Thursday, October 11, 2012

Hibernaculum


Just outside Beijing, in Yanqing County, there is a mysterious home whose owners have long since disappeared, taking with them all their secrets about where they came from, how they lived, and what they hoped for.  I am referring to Guyaju, which is a manmade complex of 147 caves set in a cliff wall. 

Some of the caves are linked together to form a small 3-room habitation that might have served for Fred Flintstone.  Others are just small hollows in the wall, where wild flowers grow out of.  None of the caves have any markings or decorations, nor have they found any remains that might reveal when they were last inhabited.  All that’s there now on a pale autumn afternoon are quaint tourists and storms of ladybirds.

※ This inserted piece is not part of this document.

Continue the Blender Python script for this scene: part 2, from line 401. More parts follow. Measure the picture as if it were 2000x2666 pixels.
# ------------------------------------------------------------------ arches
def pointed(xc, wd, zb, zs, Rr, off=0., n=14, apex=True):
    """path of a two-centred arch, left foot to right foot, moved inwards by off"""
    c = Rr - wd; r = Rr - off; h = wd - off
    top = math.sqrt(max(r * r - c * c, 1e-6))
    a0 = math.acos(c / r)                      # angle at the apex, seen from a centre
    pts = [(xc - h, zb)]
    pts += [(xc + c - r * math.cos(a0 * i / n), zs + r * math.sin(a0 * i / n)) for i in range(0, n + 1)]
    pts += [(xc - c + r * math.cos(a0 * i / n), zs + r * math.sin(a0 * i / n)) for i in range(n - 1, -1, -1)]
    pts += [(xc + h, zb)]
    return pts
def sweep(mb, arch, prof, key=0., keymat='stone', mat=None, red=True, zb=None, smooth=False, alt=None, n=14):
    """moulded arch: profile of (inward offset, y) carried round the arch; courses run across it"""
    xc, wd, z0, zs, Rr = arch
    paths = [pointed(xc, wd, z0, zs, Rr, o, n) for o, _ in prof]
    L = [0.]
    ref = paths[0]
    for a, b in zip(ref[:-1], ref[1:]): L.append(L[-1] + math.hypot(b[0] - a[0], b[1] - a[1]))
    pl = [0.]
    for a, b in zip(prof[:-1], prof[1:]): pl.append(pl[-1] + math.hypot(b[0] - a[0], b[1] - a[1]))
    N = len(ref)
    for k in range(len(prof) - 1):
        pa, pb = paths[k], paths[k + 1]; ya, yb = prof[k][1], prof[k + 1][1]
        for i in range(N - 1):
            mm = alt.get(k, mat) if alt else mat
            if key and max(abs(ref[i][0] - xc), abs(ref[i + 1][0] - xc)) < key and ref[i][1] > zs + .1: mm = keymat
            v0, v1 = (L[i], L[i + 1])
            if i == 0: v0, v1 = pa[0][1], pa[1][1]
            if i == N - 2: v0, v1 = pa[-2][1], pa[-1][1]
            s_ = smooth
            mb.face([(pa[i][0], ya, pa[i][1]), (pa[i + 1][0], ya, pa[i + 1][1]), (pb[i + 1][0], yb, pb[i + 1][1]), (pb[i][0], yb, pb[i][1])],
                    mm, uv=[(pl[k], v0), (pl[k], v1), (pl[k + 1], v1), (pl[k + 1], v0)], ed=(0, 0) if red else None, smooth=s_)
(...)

Just below Guyaju there are billboards advertising a very different kind of settlement:   lusty cowboys sit on fences, while the slogan underneath gasps “Original All-American Style, Unrestrained Cowboy Town”.  It’s Jackson-Hole, a weekend get-away for rich urbanites, made up to resemble their dreams of the American Wild West.  It even has its own mini runaway train for showing around prospective property buyers.  When I wandered around on Sunday afternoon it looked empty, like a film set, but the guards assured me that 80% of the properties have already been sold, mostly to Beijingers, and that there are even plans to expand Jackson-Hole.  At the moment though, nothing is open, not even the shops on Main Street, which are still being refurbished, or the town church, which has yet to be consecrated.  It makes you wonder what the 80% do on their weekends away.  The idea of middle-class Chinese people dressed up as cowboys, staging mock gun-fights and lassoing cattle floats teasingly into my mind…





The taxi-driver who brought me to this place told me that more and more city residents are buying places in the countryside.  They bring everything with them from the city…nannies, cooks, drivers…and create gated, hermetic communities where they can spend weekend time with other people like them. 

The taxi-driver asked me if I am living alone in China, and I replied that I was, ironizing that “one person isn’t much of a home”.  He told me to get married soon, which is something that you get used to hearing in China, and then, to my surprise he added that the difficult part isn’t finding someone, it’s sustaining a heart-to-heart dialogue.

The Beijing autumn is at its proudest now.  It is like an Emperor in the way it imposes its will across the whole city – everything feels cool, untroubled, and yes, eternal.  But winter is waiting for its moment, and then the whole city will change.